**RAW DATA**

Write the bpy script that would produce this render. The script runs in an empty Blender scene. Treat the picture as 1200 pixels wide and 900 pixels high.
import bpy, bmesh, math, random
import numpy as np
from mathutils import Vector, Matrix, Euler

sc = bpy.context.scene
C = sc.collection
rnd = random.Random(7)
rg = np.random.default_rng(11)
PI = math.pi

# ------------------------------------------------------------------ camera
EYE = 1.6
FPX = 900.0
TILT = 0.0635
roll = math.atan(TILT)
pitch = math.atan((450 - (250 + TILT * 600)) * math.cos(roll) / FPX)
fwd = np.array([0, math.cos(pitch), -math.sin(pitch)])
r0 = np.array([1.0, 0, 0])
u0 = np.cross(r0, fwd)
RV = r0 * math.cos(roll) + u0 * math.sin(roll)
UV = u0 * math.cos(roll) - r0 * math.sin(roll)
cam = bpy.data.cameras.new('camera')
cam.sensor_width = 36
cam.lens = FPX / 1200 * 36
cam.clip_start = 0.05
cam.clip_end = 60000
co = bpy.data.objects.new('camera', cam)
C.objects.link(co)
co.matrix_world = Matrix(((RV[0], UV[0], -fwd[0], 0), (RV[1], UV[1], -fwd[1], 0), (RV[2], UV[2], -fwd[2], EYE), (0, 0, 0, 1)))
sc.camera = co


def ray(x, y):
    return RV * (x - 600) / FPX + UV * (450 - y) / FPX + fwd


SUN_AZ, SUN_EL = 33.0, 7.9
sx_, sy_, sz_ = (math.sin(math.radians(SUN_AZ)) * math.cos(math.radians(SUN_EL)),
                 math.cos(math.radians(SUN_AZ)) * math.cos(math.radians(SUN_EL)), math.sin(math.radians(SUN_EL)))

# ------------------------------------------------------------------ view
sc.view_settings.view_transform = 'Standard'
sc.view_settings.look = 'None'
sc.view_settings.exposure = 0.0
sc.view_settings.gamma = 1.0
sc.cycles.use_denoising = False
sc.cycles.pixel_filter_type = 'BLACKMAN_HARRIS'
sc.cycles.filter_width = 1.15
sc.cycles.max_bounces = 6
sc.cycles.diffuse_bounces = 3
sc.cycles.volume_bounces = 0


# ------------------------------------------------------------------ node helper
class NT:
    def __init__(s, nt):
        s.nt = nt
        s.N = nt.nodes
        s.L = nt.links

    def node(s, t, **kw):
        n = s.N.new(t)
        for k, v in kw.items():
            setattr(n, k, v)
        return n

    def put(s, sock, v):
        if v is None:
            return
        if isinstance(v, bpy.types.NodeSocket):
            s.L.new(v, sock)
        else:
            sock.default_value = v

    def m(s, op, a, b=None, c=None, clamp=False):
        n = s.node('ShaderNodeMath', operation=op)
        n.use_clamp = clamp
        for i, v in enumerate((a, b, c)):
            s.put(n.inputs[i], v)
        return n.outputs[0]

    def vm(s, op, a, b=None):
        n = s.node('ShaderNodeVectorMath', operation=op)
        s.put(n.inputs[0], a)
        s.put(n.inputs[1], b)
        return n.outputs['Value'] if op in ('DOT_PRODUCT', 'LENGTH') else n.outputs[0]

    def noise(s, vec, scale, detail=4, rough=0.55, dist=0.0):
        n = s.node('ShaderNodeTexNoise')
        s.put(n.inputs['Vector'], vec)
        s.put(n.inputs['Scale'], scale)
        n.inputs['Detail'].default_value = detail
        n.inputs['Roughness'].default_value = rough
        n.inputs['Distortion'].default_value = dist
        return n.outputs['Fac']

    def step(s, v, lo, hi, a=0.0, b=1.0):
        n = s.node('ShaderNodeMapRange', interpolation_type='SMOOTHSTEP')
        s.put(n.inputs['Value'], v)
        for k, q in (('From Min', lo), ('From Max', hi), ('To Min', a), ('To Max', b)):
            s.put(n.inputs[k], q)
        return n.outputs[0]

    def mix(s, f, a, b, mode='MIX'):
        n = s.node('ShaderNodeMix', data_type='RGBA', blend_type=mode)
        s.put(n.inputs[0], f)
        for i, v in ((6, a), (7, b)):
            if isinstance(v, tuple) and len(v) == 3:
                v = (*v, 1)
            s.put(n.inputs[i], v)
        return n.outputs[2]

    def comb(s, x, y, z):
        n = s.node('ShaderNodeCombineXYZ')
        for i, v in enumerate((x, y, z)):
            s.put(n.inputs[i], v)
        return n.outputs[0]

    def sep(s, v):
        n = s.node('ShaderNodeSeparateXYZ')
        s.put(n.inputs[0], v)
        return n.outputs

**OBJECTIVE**
Look above and repeat, character for character, the lines from the first one to the line with "from mathutils import Vector, Matrix, Euler", counting both.

**SOLUTION**
Write the bpy script that would produce this render. The script runs in an empty Blender scene. Treat the picture as 1200 pixels wide and 900 pixels high.
import bpy, bmesh, math, random
import numpy as np
from mathutils import Vector, Matrix, Euler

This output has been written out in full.